How to handle fat question

Anonymous
Anonymous wrote:I agree- the husband comment was odd to me- what would make him think to ask that question? I did wonder if that question was actually asked. I just really want him to understand how hurtful words can be- and I am not sure how to teach that other than just telling him.


I don't wonder if it was asked. My first thought is that he must have heard someone -- maybe his father, or another relative -- say something like that in private and just repeated it.
Anonymous
Anonymous wrote:I just learned from my sister that my six year old was really rude. He was at her house and her obese relative was visiting. Apparently my six year old asked her why was she so fat, why was her bottom so big and why her husband had married her. I was shocked because we don't talk like this at our house ever. When I asked him about it he said that he just wanted to know why she was fat- I asked if he knew that it wasn't kind- and he said yes. What is the discipline or punishment for something like this? How do I handle this? Ugh- I hate that he was so mean.


To me, this is the key.

He knew it was an unkind thing to say, and he did it anyway.

Focus on this. Tell him your family believes in being kind and respectful of others. And you do not hurt other people on purpose. Not their bodies and not their feelings.

If this is something he's been doing a lot lately -- being unkind to you and DH, his siblings, friends, classmates, teachers etc. -- it's time for a real consequence. He needs to know this will not be tolerated in your family.

If it's a one-off thing, ask him how it feels to know he hurt someone else's feelings.

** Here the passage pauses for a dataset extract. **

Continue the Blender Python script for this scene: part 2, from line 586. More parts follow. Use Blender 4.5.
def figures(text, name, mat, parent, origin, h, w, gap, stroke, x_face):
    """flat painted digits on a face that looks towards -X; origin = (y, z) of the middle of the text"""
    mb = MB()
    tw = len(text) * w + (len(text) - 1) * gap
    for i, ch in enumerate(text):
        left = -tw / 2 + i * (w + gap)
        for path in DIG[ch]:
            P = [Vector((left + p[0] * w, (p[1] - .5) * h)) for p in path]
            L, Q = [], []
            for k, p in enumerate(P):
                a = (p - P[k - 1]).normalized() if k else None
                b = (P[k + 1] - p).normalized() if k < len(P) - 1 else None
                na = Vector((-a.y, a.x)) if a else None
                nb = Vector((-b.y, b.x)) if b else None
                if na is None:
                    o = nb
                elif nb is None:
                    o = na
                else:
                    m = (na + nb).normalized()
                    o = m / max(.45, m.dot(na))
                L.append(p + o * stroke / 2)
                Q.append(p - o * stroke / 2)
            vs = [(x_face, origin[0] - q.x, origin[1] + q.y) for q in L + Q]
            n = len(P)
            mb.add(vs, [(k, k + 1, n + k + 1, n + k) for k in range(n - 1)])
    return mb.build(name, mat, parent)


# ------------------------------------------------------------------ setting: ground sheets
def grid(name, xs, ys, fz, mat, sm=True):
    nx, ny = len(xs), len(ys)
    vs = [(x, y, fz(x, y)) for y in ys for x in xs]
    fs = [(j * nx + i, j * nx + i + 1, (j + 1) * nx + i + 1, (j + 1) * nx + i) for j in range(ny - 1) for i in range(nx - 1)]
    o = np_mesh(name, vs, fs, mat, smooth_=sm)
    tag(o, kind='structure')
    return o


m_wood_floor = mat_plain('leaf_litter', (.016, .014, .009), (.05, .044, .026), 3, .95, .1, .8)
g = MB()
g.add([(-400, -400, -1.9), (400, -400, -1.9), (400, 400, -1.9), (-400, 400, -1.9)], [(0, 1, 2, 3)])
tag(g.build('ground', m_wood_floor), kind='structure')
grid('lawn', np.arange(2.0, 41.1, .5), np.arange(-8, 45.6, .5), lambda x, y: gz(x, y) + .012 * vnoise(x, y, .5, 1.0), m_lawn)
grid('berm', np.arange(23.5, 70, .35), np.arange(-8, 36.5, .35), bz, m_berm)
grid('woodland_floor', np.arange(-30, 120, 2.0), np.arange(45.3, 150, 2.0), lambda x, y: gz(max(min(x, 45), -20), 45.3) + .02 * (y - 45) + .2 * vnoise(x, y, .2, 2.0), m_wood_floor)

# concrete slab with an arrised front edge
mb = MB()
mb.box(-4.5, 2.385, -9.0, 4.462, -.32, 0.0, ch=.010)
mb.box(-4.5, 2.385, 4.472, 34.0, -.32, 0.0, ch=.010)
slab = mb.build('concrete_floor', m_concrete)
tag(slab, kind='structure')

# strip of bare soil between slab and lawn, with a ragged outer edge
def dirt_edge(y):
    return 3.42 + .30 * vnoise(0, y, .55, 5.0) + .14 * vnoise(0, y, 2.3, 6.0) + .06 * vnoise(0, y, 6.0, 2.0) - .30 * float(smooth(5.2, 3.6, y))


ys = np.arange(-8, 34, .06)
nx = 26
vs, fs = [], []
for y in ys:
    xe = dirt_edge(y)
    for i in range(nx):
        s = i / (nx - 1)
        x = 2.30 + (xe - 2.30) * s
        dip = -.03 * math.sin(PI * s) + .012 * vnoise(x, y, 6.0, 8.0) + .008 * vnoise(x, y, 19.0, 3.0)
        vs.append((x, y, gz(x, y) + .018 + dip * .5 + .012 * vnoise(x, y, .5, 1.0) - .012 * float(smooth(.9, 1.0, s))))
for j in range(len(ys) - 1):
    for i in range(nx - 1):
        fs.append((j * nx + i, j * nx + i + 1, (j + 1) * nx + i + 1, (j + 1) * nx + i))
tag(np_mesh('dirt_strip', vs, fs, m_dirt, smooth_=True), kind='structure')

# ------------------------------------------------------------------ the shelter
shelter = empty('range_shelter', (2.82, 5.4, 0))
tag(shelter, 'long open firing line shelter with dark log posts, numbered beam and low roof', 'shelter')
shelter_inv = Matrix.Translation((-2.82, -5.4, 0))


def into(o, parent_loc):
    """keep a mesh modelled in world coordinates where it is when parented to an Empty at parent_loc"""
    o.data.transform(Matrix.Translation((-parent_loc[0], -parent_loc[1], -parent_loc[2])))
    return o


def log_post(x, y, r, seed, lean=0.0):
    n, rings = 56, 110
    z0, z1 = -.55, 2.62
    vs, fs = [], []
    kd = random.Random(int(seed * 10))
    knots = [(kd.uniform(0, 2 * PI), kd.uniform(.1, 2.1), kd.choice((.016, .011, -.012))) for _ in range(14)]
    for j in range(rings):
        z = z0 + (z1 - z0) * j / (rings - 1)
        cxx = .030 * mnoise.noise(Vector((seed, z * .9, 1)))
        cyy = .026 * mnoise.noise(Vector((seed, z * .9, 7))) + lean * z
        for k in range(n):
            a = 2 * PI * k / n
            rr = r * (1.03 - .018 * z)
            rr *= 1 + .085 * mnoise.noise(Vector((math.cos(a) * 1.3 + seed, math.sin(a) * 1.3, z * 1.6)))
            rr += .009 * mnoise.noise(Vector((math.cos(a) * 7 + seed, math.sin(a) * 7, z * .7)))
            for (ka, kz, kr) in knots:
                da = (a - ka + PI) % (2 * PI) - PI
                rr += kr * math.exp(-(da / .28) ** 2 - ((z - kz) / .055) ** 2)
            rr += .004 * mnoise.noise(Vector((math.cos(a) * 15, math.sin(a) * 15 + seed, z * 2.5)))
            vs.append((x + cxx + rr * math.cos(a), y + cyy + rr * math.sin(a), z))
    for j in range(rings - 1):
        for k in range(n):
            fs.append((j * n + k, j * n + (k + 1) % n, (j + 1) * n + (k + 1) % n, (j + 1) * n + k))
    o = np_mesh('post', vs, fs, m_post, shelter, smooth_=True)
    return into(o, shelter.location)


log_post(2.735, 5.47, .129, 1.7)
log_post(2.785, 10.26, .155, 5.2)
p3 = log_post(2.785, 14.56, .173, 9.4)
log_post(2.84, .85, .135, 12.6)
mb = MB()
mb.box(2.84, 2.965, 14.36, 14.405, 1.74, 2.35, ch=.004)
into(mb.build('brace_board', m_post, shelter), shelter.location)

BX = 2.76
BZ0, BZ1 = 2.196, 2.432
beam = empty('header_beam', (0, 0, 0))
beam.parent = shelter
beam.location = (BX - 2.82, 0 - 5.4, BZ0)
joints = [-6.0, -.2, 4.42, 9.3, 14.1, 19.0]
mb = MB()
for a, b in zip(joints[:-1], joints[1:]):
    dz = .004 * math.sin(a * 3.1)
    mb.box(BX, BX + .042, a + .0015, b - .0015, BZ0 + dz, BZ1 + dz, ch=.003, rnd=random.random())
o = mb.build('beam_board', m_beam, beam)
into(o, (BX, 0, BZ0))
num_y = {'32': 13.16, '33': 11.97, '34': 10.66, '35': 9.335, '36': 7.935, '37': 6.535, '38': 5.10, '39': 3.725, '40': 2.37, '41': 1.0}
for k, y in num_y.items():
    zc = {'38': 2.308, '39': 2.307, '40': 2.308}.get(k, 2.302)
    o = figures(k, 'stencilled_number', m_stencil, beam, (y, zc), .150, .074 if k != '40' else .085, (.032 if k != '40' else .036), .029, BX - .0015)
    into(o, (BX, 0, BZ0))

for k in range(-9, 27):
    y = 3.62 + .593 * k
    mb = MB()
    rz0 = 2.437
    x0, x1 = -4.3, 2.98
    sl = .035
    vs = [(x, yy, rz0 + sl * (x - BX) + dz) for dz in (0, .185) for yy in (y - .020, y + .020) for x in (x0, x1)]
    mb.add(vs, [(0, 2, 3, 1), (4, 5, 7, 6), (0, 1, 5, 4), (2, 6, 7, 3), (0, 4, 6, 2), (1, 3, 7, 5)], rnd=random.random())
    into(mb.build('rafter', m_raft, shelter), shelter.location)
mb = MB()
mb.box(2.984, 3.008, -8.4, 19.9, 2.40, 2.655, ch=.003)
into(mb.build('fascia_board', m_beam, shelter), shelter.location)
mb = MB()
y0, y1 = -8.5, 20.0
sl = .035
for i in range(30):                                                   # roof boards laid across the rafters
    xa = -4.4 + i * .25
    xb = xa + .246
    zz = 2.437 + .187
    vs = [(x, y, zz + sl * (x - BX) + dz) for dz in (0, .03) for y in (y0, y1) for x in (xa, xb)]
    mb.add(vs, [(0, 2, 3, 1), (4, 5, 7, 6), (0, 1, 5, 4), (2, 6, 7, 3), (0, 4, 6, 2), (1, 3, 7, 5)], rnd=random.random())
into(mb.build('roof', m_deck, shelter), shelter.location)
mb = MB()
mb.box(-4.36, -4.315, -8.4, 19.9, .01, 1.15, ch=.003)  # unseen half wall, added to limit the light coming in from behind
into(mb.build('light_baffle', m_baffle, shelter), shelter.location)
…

Remind him to be more kind in the future. And let him know that if you see it again, there will be a consequence.

Anonymous
Anonymous wrote:He could get a job at Dillard's.




With my kids, I've just always said not to talk about how anyone looks at all because you don't know what might them feel bad. Fat, thin, weird teeth, etc.
Anonymous
Anonymous wrote:Have a hard time believing a 6 year old would ask about the husbands marriage choices...


Yes this is very concerning and indicates he has heard adult conversations and thoughts he should not have, and that's on you OP, or is just not true.

My 5 year old is very curious about other people's appearances (he recently asked me why someone was SO black, I guess versus being regular black? It was a very dark skinned person) but we have done a lot of work so he knows to ask me later, or quietly far away from the person and I'm very matter of fact in my explanations.

The part about why her husband married her is really out of the ordinary for a 6 year old
Anonymous
OP here- After going over it with him again- I actually don't think he made the marriage comment- my sister wasn't in the room when it happened- so I am actually getting it third-hand and it just doesn't sound like something he would even think through. I also know that he didn't hear anything like that at home- and I don't think at school either. We talked again about not asking people about their appearance because it might be hurtful and about how we are all made differently and that is ok. I am pretty sure he didn't intend to hurt her feelings, but I think he knew it wasn't a kind thing to say.
Anonymous
Anonymous wrote:Kids can be like this. At this age they are KEENLY aware of differences. We do not mock others' appearances in our house either but kids still casually bring up these things because they notice it and comment on the difference. I doubt he was being mean spirited BUT you do need to let him know that it hurts people's feelings, everyone is different and that's okay and we can't help the way we look, etc. At Costco at Christmas my 6 yo saw a Middle Eastern man with a long white beard and said "Why is a gnome at Costco?" Naturally I admonished her and told her she shouldn't say things like that but at this age it's not really said out of meanness. Just noticing someone looks different.

You should definitely address that with your son so he knows it can be hurtful but frankly, your obese relative needs to quit being so sensitive. He's a little curious kid and she's obese. He's far from the first to say something about it and he sounds like he was just genuinely questioning a difference he noticed. Now if he called her "fat disgusting cow" that would be another story but this doesn't sound like that.


AHAHAHAHA, thank you.
Anonymous
There is a very fine line between what is developmentally appropriate and curious and what is mean-spirited and shaming.

My DD is a young child who uses a wheelchair. Kids ask questions that are fine "Why can't you walk?" "What's wrong with your legs?"

But depending on their tone of voice and their expression, the questions can be off-putting and mean-spirited. And the next question can be mean and hostile. "Why do you come to the pool?" "Why do you smile so much?"

It's not up to the person under questioning to "have a thicker skin." Children need to be taught that personal questions have a limit. Everyone has a right to privacy.

Anonymous
I know it's hard to tell exactly what was said and *how* it was said, but I would have my child write a note of apology.

It sounds, from your post, that the woman might be in an in-law to your sister and not related to you, but, regardless, I would call her and ask what happened and apologize for my child.

Then I'd have my son write a note. At 6, I think just "I am sorry that I hurt your feelings" would be fine, and then I'd add a little note.